When the meeting of the synod was over, Germanus and his companion seemed to have helped the Britons in a war against a wandering contingent of Pagan Saxons and Picts, and by a simple stratagem, worthy of a better cause, routed the enemy. Germanus assembled the British troops in a hollow surrounded by hills, and enjoined his followers to shout "Alleluia" three times. This they did, and the echo taking up the sound, produced such an effect upon the enemy that they took flight for fear of the multitude which they thought had come out against them. The battle took place, as Constantius relates, "when the sacred days of Lent were at hand, which the presence of the divines rendered more solemn, insomuch that those instructed by their daily preaching flocked eagerly to the grace of baptism. For the great multitude of the army was desirous of the water of the laver of salvation. A church formed of interwoven branches of trees is prepared against the day of the resurrection of our Lord, and though the expedition was encamped in the field, is fitted up like that of a city. The army wet with baptism advances, the people are fervent in faith, and neglecting the protection of arms, they await the assistance of the Deity.
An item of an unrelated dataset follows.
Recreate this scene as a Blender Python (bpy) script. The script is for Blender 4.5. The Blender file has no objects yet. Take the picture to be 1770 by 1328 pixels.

In the meantime, this plan of proceeding, or state of the camp, is reported to the enemy, who, anticipating a victory over an unarmed multitude, hastened with alacrity. But their approach is discovered by the scouts; and when, after concluding the solemnities of Easter, the greater part of the army, fresh from their baptism, were preparing to take up arms and give battle, Germanus offers himself as the leader of the war." Such is Constantius' account of the opening of the battle, which may be completed with Fuller's: "God sent a hollowness into the hearts of the Pagans; so that their apprehensions added to their ears, and cowardice often resounded the same shout in their breasts, till beaten with the reverberation thereof, without striking a blow, they confusedly ran away; and many were drowned for speed in the river Alen, lately the Christians' font, now the Pagans' grave. Thus a bloodless victory was gotten, without sword drawn, consisting of no fight, but a fright and a flight; and that 'Alleluia,' the song of the saints after conquest achieved, was here the forerunner and procurer of victory; so good a grace it is to be said both before and after a battle."